Togo ratifies Minamata Convention, others to join soon


With the ratification of Minamata Convention on mercury by the governments of Togo and Liechtenstein last week bringing the number of future Parties to 38, hope is bright that the 50 countries mark requirement to ratify the Convention before it enter into force will be hit on or by September when the first Conference of Parties (COP1) is slated to take place in Geneva, Switzerland.

Ecogreennews gathered that at the moment, Burkina Faso, Ghana among other African countries are preparing to ratify the Convention while progress has been recorded by European Union countries such as Denmark, France, Germany, Luxembourg and Sweden who are likely to ratify it by May this year.

Reacting to the development on Monday, Executive Director, Sustainable Research and Action for Environmental Development (SRADev-Nigeria), Leslie Adogame, said ratification of the Minamata Convention by countries that have signed it is steadily and hastily gaining pace from 2016 into 2017 with the present 38 countries.

“Many other countries are lined up to hit the 50 mark soon.
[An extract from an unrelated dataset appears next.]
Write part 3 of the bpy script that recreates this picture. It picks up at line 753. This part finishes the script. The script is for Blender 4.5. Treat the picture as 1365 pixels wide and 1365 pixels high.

It is strongly hoped that by September this year, the global agreement to restrict use of mercury is on track. At the moment, Burkina Faso, Ghana among other African countries are preparing to ratify according to the Minamata interim secretariat,” he said.

Adogame, whose organisation serves as the focal point and coordinator for other Non-Governmental Organisations (NGOs) with regards to the Convention in Nigeria, regrets that while many countries are fast tracking to join the first 50 countries, Nigeria ratification appears “stagnant and strategically slowed down”.

“Stakeholders are not well informed of what exactly delays the process and there are fears that the relocation of the present minister of environment to the United Nations job soon may well further delay the process, if not stall it entirely. If Nigeria fails to ratify by September, it would be embarrassing as a leading African negotiator not to be represented at the start of the global implementation COP1 events,” he explained.

He however, added that NGOs are key partners and stakeholders according to the Convention negotiation and not as observers.

Deputy Director, Chemical Management and Pollution Control department, Federal Ministry of Environment, Dr. Idris Goji, recently explained that the change of government in 2015 in Nigeria affected the ratification process of the Convention.

He added the effort is been made to ensure that the Convention is ratify before the minister of environment assumes her as Deputy Secretary-General of United Nations in March.

The Minamata Convention on Mercury is a global treaty to protect human health and the environment from the adverse effects of mercury.